They’re big. They’re beautiful. And there’s lots of them.
Perhaps too many?
Trumpeter swans are now reproducing at a rate no one predicted when 150 fragile eggs were transported to Minnesota from Alaska, beginning in 1987.
Carrol Henderson was the Department of Natural Resources non-game wildlife chief at the time, and he captured the eggs from the Minto Flats wetland complex about 35 miles west of Fairbanks, Alaska.
Weighing as much as 30 pounds as adults, with wingspans that can exceed 10 feet, Minnesota’s trumpeter swans were killed for food by early settlers. By the 1880s, few, if any, were left in the state.

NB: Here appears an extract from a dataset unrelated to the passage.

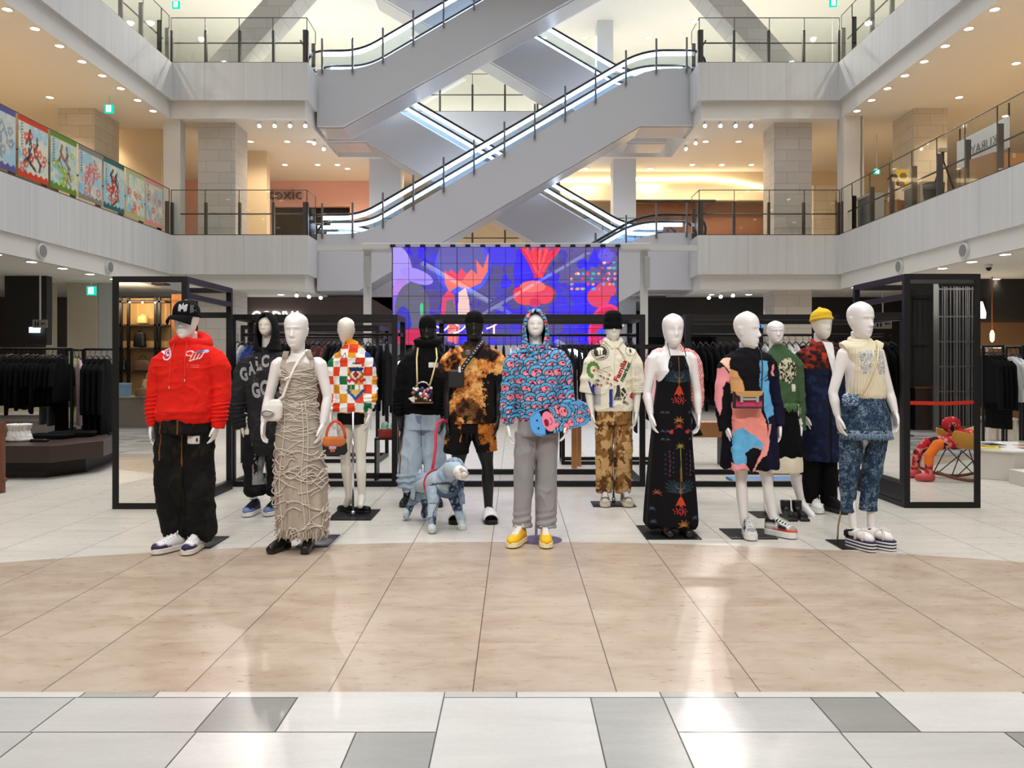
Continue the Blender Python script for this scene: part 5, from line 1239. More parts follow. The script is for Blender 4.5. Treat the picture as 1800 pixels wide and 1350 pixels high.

“I put together a proposal to bring 50 trumpeter eggs back from Alaska in three successive years and hatch them here,” Henderson said. “We had the money to do it from the chickadee checkoff on state taxpayer forms. Northwest Airlines provided free transportation from Alaska. To keep them warm, we carried the eggs in overhead compartments in first class.”
Hatched at Carlos Avery Wildlife Management Area not far north of the Twin Cities, the young swans — cygnets — were released at just under 2 years of age in the Detroit Lakes, Minn., area.
The re-establishment followed a smaller trumpeter swan restoration effort in the early 1980s by Three Rivers Parks District, among others.